Action en démolition : validation du nouveau régime restrictif par le Conseil constitutionnel (Décision n°2017-672 QPC du 10 novembre 2017)

ブルドーザーが森林を伐採している様子Par Maître Lou DELDIQUE, Avocat of counsel – GREEN LAW AVOCATS (lou.deldique@green-law-avocat.fr), avec l’aide de Lucie Marin, juriste stagiaire

Par une décision en date du 10 novembre 2017 (Décision n°2017-672 QPC du 10 novembre 2017, consultable ici), le Conseil constitutionnel a validé le nouveau régime juridique de l’action en démolition d’une construction illégalement édifiée qu’avait instauré la Loi Macron en 2015.

Rappelons en effet que ce texte avait modifié l’article L. 480-13 du Code de l’urbanisme de manière à restreindre sensiblement les possibilités d’obtenir la démolition d’une construction érigée conformément à un permis de construire annulé par le juge administratif, puisqu’une telle action ne peut désormais plus être engagée que si la construction se situe dans une zone présentant un enjeu paysager ou écologique particulier (cœur de parc national, réserve naturelle, site Natura 2000, aire de mise en valeur de l’architecture et du patrimoine etc. ; voir notre analyse ici).

En l’espèce, des associations avaient obtenu l’annulation d’un permis de construire une maison à usage d’habitation ; elles avaient ensuite assigné le pétitionnaire en démolition, mais les nouvelles dispositions de l’article L. 480-13 leur avaient été opposées pour refuser une telle démolition.

C’est dans ce contexte qu’un débat s’était engagé sur la constitutionnalité de ce texte.

Les associations requérantes considéraient ainsi qu’en empêchant l’action en démolition sur la majeure partie du territoire national, l’article L. 480-13 méconnaissait :

  • Le droit pour les tiers d’obtenir la « réparation intégrale » du préjudice causé par une construction illégale ;
  • Le droit à un recours juridictionnel effectif ;
  • Le principe de contribution à la réparation des dommages causés à l’environnement garanti par les articles 1er et 4 de la Charte de l’environnement ;
  • L’obligation de vigilance à l’égard des atteintes à l’environnement découlant des articles 1er et 2 de la Charte de l’environnement.

 

Jugée sérieuse, la question prioritaire de constitutionnalité (QPC) avait été transmise par la Cour de Cassation le 12 septembre 2017 (Civ. 3ème, 12 septembre 2017, n°17-40.046).
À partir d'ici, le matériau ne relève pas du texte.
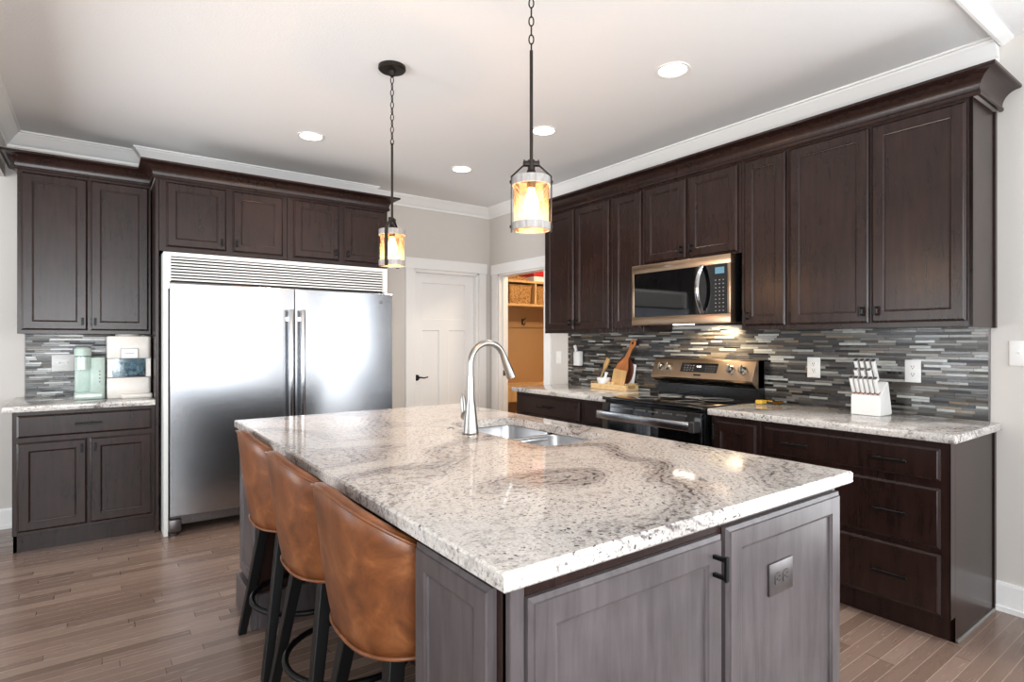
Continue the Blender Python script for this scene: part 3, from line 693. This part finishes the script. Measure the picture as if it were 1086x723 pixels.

Le Conseil constitutionnel rejette toutefois l’ensemble des griefs formulés.

Ainsi, s’agissant en premier lieu du droit à réparation et du droit à un recours juridictionnel effectif, il estime :

  • « qu’en interdisant l’action en démolition en dehors des zones qu’il a limitativement retenues, le législateur a entendu réduire l’incertitude juridique pesant sur les projets de construction et prévenir les recours abusifs susceptibles de décourager les investissements » et qu’il a donc poursuivi un objectif d’intérêt général ;
  •  que l’action en démolition demeure recevable dans plusieurs cas (lorsque la construction se situe dans l’une des zones énumérées par l’article L. 480-13 ou « sur le fondement du droit commun de la responsabilité civile lorsque la construction a été édifiée sans permis de construire ou en méconnaissance du permis délivré, [ou] lorsqu’elle l’a été conformément à un tel permis en violation, non d’une règle d’urbanisme ou d’une servitude d’utilité publique, mais d’une règle de droit privé » ;
  •  qu’une indemnisation des préjudices subis est toujours envisageable, notamment en engageant la responsabilité du constructeur ou celle de l’administration qui a délivré l’autorisation illégale.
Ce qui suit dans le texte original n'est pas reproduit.